В общем нужно рискнуть на личную встречу с Третьяковым. Свое согласие он дал, и на будущей неделе эта встреча должна состояться. Ничего не поделаешь, придется осуществить эту встречу до получения от него материалов, на основании которых мы могли бы судить, не подходит ли он к нам с провокационной целью. Встреча, конечно, будет обставлена с максимальной предосторожностью».
Личная встреча всё решила.
Парижский резидент — Центру 25 октября 1929 года:
«Тщательно взвесив обстановку, я всё же нашел возможным продолжать разработку Третьякова. В дальнейшем буду именовать его „Ивановым“. Имел с ним второе свидание. Положительно у него есть все данные для того, чтобы стать крупным нашим работником.

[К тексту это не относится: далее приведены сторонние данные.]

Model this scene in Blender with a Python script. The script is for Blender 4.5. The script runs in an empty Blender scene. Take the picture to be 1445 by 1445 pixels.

Если его согласие с нами — не провокация, то из этого дела выйдет толк. Официально его положение следующее: он заместитель председателя эмигрантского комитета, заместитель председателя Торгпрома, второй редактор „Иллюстрированной России“. Кроме этого у него есть целый ряд отличнейших связей, и он может стать крупным работником не только по эмиграции. Даже внешность у него для этого подходящая: высокий, красивый мужчина, изящно одевается, говорит на всех европейских языках и т. д.
Вчера мы с ним торговались. Я ему дал сто долларов, он должен завтра дать свой первый материал, и если по этому материалу будет решено продолжать с ним связь, я ему дам вторые 100 долларов, и всё. А дальше наступают нормальные отношения с месячной оплатой. Вряд ли он пойдет на то, чтобы обжулить меня на каких-нибудь сто долларов.
Расписку его препровождаю при нашем отчете. Он не возражал против того, чтобы подписать ее настоящей своей фамилией, но в отношении этого мне казалось целесообразным выкинуть жест, и я предложил ему подписать ее псевдонимом (Иванов). Посмотрим, каков будет его завтрашний материал».
Итак, Сергей Николаевич Третьяков стал агентом советской разведки на год раньше Скоблина и Плевицкой. Они, конечно же, были знакомы. Наверное, Надежда Васильевна и Николай Владимирович с сожалением наблюдали, как разрушается жизнь одного из самых заметных промышленников России. Но такие истории в эмиграции были не редкость. Пройдет время, и они узнают друг о друге то, что держалось в глубокой тайне от всех остальных. Они узнают, что все трое работают на советскую разведку.
А поначалу вербовщики не очень представляли, какую, собственно, информацию можно получать от Третьякова.
Парижская резидентура — Центру 1 ноября 1929 года: «Задание для нашего нового источника „Иванова“ нужно серьезное, такое, на котором мы могли бы проверить источника, его действительное желание работать с нами, но в то же время не такое, при выполнении которого ему пришлось бы указать связанных с белыми лиц, находящихся в СССР. Мы не хотели бы с первых же дней ставить перед ним вопрос о том, что ему кого-то придется в СССР выдавать. Это у него связано с представлением о немедленных арестах, расстрелах и т. д.».
На следующий день Центр попросил парижскую резидентуру уточнить: «По вопросу о Третьякове: просьба сообщить, встречаетесь ли вы лично с ним. Не может ли это послужить к провалу источника? Вообще наличие этого источника считаем ценным, и, вероятно, при изменении конъюнктуры или в другой форме, чем это можно сейчас, источник используем».
Парижская резидентура ответила 9 ноября 1929 года:
«Вы правы, встречи с „Ивановым“ (условимся впредь так именовать Т.) сопряжены, конечно, с известным риском для обеих сторон, но другого выхода как будто бы нет. Когда удастся его более или менее проверить, можно будет поставить вопрос о передаче его какой-нибудь другой линии.
Остро стоит вопрос о необходимости его проверки в кратчайший срок на конкретных ответственных заданиях. Период взаимного знакомства прошел, вкус к деньгам он уже приобрел, теперь можно начинать нажимать на него и требовать серьезных вещей. Поэтому просьба прислать мне несколько конкретных и серьезных заданий.